1985 endete ein monatelang geführter rassistischer Diskurs über "kriminelle Ausländer" oder "Schmarotzer" erneut in gesetzlichen Verschärfungen. Ganze Nationalitäten-Gruppen wurden per Gerichtsbeschluß vom Recht auf Asyl ausgeschlossen, da sie in ihrer Heimat keine Verfolgung zu befürchten hätten. Die Innenministerkonferenz beschloß, in Kriegs- und Bürgerkriegsgebiete abzuschieben. Zum ersten Mal kam es zu größeren rassistischen Angriffen gegen Asylbewerber und -bewerberinnen. 1986 fanden bereits 18 schwere Brandanschläge statt.

1991 einigten sich CDU/CSU, FDP und SPD auf den ersten Asyl-Kompromiß: Mit dem Asylbeschleunigungsgesetz sollten Anerkennungsverfahren innerhalb von sechs Wochen durchgezogen werden.
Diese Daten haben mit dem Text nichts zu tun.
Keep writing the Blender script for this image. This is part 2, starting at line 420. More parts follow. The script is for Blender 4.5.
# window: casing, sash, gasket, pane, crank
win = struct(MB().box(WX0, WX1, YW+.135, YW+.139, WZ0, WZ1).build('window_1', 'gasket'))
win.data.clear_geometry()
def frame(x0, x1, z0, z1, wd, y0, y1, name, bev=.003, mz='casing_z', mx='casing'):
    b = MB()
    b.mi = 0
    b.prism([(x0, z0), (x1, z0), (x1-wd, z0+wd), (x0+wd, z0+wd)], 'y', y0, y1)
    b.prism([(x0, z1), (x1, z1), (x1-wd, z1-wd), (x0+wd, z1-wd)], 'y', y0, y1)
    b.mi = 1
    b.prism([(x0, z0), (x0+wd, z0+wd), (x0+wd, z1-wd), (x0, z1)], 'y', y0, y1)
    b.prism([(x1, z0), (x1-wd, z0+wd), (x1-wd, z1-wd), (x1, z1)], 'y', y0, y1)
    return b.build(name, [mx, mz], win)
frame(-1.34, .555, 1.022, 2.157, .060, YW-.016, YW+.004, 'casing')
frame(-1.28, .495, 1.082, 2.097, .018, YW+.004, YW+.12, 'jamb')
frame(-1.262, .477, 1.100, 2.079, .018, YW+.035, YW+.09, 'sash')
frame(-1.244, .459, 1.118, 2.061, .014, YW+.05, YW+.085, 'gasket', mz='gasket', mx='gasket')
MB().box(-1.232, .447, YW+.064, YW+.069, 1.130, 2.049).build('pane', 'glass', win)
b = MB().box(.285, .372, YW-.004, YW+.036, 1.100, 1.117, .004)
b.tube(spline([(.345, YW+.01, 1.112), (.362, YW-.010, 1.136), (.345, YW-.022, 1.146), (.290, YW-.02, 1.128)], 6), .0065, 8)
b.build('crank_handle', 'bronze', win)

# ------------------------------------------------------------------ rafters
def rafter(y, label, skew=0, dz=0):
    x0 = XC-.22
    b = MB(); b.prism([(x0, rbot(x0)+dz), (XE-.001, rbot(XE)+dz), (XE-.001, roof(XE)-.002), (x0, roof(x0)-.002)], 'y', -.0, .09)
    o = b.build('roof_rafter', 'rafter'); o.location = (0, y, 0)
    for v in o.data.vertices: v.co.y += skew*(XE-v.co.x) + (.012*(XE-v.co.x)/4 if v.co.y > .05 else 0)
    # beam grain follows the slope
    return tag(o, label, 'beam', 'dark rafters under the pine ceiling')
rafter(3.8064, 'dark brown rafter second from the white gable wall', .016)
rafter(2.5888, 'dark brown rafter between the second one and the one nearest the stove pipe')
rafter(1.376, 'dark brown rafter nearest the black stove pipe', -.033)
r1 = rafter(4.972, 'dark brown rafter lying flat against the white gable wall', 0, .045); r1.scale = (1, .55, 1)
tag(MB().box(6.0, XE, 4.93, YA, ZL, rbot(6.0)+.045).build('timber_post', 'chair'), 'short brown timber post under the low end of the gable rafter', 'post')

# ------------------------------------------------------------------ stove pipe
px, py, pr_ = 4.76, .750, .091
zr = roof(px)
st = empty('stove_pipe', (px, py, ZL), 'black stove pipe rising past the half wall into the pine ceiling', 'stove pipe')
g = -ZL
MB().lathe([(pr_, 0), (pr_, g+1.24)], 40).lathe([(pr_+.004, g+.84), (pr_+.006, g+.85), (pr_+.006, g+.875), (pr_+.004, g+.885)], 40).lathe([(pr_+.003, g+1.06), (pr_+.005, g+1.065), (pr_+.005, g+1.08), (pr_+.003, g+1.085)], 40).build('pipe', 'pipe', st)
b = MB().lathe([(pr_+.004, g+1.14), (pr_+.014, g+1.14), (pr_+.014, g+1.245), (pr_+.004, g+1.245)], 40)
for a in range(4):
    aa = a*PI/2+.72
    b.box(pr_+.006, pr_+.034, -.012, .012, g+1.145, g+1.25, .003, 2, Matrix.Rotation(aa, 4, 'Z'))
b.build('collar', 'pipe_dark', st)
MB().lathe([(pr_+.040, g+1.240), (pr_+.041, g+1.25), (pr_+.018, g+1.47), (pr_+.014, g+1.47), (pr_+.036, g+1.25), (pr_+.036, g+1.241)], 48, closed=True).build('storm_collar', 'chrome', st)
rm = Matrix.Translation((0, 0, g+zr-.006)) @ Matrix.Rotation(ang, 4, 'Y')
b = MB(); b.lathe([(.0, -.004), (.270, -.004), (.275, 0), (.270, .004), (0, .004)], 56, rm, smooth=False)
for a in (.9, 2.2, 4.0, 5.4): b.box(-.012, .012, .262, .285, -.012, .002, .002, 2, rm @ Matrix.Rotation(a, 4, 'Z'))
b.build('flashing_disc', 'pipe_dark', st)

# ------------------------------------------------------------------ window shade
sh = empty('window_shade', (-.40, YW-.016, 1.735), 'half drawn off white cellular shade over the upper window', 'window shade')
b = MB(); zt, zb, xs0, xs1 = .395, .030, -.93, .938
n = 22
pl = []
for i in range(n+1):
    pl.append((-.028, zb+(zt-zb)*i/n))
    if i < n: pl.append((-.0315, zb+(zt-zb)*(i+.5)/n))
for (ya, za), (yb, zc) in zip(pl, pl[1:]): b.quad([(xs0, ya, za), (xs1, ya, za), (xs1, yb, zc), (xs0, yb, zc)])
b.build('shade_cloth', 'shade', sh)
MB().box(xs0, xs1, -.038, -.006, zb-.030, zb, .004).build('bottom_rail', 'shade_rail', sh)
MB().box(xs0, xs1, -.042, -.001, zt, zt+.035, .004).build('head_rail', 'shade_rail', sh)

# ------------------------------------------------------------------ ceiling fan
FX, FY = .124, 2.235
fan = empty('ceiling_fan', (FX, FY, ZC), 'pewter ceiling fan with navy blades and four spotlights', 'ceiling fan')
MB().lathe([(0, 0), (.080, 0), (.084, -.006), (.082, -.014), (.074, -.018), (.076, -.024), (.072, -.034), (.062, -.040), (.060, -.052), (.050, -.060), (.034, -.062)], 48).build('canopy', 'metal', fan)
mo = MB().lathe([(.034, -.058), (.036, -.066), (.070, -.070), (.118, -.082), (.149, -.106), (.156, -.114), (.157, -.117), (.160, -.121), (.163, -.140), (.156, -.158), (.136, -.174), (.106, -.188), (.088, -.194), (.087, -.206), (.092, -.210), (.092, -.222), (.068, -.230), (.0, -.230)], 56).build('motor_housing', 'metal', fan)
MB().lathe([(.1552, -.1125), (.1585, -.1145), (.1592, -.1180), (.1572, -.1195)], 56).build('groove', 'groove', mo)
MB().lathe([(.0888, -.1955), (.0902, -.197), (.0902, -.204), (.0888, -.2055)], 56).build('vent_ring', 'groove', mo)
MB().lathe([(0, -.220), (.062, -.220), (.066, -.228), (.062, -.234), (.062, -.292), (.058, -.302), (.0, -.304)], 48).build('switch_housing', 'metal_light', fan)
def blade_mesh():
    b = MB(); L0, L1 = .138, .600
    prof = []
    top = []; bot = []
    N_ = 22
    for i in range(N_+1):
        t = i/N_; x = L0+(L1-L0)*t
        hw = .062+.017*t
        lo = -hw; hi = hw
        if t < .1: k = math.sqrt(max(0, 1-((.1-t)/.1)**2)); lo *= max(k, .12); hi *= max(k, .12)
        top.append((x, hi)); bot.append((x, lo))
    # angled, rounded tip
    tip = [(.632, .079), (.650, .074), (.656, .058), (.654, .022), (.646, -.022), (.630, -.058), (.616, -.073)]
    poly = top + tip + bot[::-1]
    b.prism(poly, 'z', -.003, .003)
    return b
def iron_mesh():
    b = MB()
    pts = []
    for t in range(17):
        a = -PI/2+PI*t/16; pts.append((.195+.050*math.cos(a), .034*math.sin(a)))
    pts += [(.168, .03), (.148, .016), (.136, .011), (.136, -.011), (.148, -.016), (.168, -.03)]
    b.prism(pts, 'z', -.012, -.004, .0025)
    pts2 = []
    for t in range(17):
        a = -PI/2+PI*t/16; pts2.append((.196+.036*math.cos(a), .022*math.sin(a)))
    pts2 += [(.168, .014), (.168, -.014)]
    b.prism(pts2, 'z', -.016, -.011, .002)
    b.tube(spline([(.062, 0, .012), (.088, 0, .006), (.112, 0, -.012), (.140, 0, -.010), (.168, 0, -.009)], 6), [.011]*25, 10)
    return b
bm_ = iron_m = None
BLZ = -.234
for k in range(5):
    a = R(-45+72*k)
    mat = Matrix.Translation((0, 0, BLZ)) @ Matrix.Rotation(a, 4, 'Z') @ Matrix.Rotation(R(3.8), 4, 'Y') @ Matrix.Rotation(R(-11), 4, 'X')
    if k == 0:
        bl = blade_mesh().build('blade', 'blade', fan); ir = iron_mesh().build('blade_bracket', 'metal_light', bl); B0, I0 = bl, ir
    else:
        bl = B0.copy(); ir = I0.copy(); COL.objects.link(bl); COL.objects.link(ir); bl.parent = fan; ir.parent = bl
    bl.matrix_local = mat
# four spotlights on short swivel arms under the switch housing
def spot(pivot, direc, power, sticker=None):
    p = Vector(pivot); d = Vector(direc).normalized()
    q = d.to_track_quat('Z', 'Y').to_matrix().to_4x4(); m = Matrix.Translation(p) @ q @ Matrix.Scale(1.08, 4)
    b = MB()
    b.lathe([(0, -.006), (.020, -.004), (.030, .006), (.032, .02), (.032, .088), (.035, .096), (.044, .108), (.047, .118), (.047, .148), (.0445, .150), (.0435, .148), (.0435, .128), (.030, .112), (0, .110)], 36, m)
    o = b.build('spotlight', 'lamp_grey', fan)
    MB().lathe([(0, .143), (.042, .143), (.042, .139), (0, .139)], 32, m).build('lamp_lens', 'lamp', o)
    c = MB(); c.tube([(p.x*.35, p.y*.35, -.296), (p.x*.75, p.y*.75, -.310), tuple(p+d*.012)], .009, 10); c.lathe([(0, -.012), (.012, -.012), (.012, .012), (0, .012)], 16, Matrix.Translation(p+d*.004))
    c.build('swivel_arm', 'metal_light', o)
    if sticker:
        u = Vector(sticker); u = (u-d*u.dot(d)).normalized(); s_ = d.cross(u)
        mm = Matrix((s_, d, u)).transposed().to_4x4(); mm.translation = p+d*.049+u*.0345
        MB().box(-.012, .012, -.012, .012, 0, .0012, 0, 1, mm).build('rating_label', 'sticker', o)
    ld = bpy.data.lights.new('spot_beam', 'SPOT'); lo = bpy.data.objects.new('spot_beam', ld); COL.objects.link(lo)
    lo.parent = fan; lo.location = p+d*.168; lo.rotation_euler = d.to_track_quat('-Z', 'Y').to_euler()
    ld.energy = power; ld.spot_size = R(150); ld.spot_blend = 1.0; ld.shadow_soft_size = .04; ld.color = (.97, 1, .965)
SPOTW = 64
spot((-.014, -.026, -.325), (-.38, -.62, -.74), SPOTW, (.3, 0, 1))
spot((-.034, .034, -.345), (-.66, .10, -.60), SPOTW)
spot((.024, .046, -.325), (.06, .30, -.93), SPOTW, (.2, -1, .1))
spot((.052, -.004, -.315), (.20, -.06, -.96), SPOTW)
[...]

1992 verabschiedete der Bundestag das Asylbeschleunigungsgesetz. Regierungskoalition und SPD verständigten sich vor dem Hintergrund der Pogrome von Hoyerswerda und Rostock auf die Änderung des Artikel 16 im Grundgesetz.

1993: Mit einer Zwei-Drittel-Mehrheit änderte der Bundestag das Grundgesetz. Das Asylrecht wurde faktisch abgeschafft. Wer seither als politischer Flüchtling aus einem sogenannten sicheren Drittstaat in die Bundesrepublik kommt oder aus einem in den Augen deutscher Bürokraten verfolgungsfreien Herkunftsland einreist, hat kein Recht auf Asyl. Nur wer über den Luftweg kommt, hat überhaupt Chancen, gegenüber dem Bundesamt für die Anerkennung ausländischer Flüchtlinge seine Verfolgung glaubhaft zu machen. Die Anerkennungsquote ist mittlerweile auf deutlich unter fünf Prozent gesunken. Das Asylbewerberleistungsgesetzes wurde eingeführt (siehe nebenstehenden Text).

1994 trat das Ausländerzentralregistergesetz in Kraft. Nicht-Deutsche wurden zur ersten voll erfaßten Bevölkerungsgruppe in Deutschland.

1997 wurde die Visumspflicht für Kinder türkischer, (ex)jugoslawischer, tunesischer, marokkanischer Flüchtlinge eingeführt. Zudem wurde das Ausländerrecht so verschärft, daß alle Nicht-Deutschen, die zu einer Gefängnisstrafe von über drei Jahren verurteilt wurden, abgeschoben werden können. Das Asylbewerberleistungsgesetz wurde weiter verschärft.

1998 soll dieses Gesetz erneut verschärft werden, um geduldeten Flüchtlingen jegliche Sozialhilfe zu streichen.